According to a number of columnists, hell doesn’t really matter anymore—at least not to most Americans. Hell, they suggest, has been on the outs since at least 1800 in America and Bell’s critics are simply “fanatics” worried and angry about the increasing narrowness and irrelevance of their own position in the modern religious arena.

But it’s too easy to dismiss hell as irrelevant and Bell’s (and Pearson’s, Hamilton’s, and Chauncy’s) critics as fanatics. A 2008 article from the Pew Forum on Religion and Public Life found that 59% of Americans continue to profess belief in hell. Granted, that’s compared to 74% who believe in heaven, but a 59% majority is hardly insignificant.
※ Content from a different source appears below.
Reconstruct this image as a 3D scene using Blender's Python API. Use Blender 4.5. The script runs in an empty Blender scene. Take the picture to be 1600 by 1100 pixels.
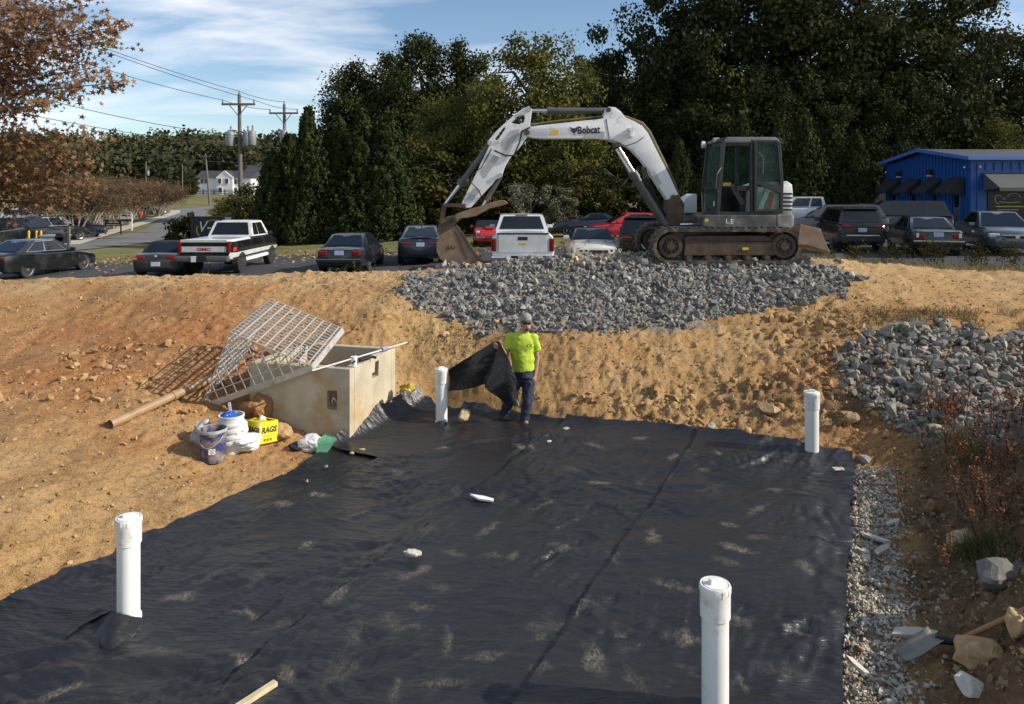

It suggests that those who disagree with Bell aren’t just a narrow minority of “fanatics.” It suggests that there’s still something live in the concept of hell that touches a particularly sensitive nerve.

Hell never stopped mattering in America. It’s central to the way many Americans have thought and continue to think of themselves, each other, and their nation. The common claim that hell has been on the outs in America since at least 1800 is simply untrue.

If anything, 1800 represented a turning point in the other direction. The idea of universal salvation had appealed to both elites like Chauncy and common folk in the late-1700s. The promise that all humans would eventually be saved represented an extreme backlash against the dominant Calvinist notion that God chose only some for heaven. Universal salvation seemed a better fit with the heady atmosphere of Revolutionary optimism and the Enlightenment faith in human ability. Yet believers in universal salvation did not become a majority after 1800. Instead, the Protestant orthodoxy found new ways to argue for hell’s relevance in the fledgling nation.

It was a nation founded, after all, on the radical premise of republican virtue. Without a monarch to rule over the people, what would keep them in line?

Hell.

Or so the orthodoxy argued. Protestants worried that if Universalism caught fire, the nation itself might not survive. If people did not fear that their actions might have eternal consequences, there was no telling what anarchy might ensue. “[T]he issue of such a system is that man may live as they chuse [sic], and be as wicked as they please, without fear of punishment,” one 1784 newspaper article warned. By and large, these threats of doom carried the day. The fear of anarchy in the new nation inspired the continued fear of hell.

Similar fears have continued to drive American believers in hell from the nineteenth century into the present day. Hell-talk littered the arguments of antebellum abolitionists, who warned that the failure to end slavery immediately would lead individuals to eternal hell and the nation as a whole to divine punishment. Pro-slavery activists, for their part, hurled back the threat of hell, arguing that God had sanctioned slavery in the Bible and that to oppose it was to oppose God’s will.

Today, the threat of hell is still the elephant in the room on hot-button moral and political issues like abortion and gay marriage. These issues are so very vital in conservative religious communities precisely because they are linked to the implied, but sometimes explicit, threat that eternal damnation awaits not only those who participate in but also those who fail to oppose these issues, and that punishment also awaits the nation as a whole if they fail to act.

Aside from the issues themselves, the major difference between controversies over hell today and in the past is that most recipients of the threat of hell now take it much less seriously than did their predecessors. Instead of hurling the threat back, they lob labels like “fanatic.”

But labeling is unproductive. Those who mock hell continually provide fodder for believers to damn, which in turn provokes more laughter. As a result, both end up talking past each other.

Whether or not we agree with the issues they champion, the majority of Americans who continue to believe in hell can’t simply be dismissed as fanatical relics of a bygone age. Controversies over hell keep recurring because to its believers, hell stands for more than fire, brimstone, and worms that never die. Hell also represents a backstop on the slippery slope to social chaos in a nation founded not on ethnicity or religion, but on the premise of a virtuous citizenry.

Of course, one person’s virtue is another’s vice; and for their part, hell’s believers might consider whether deploying it as a trump card in social debates is really the most productive strategy. These responses will only ensure that Bell won’t be last in the line of hellish controversies.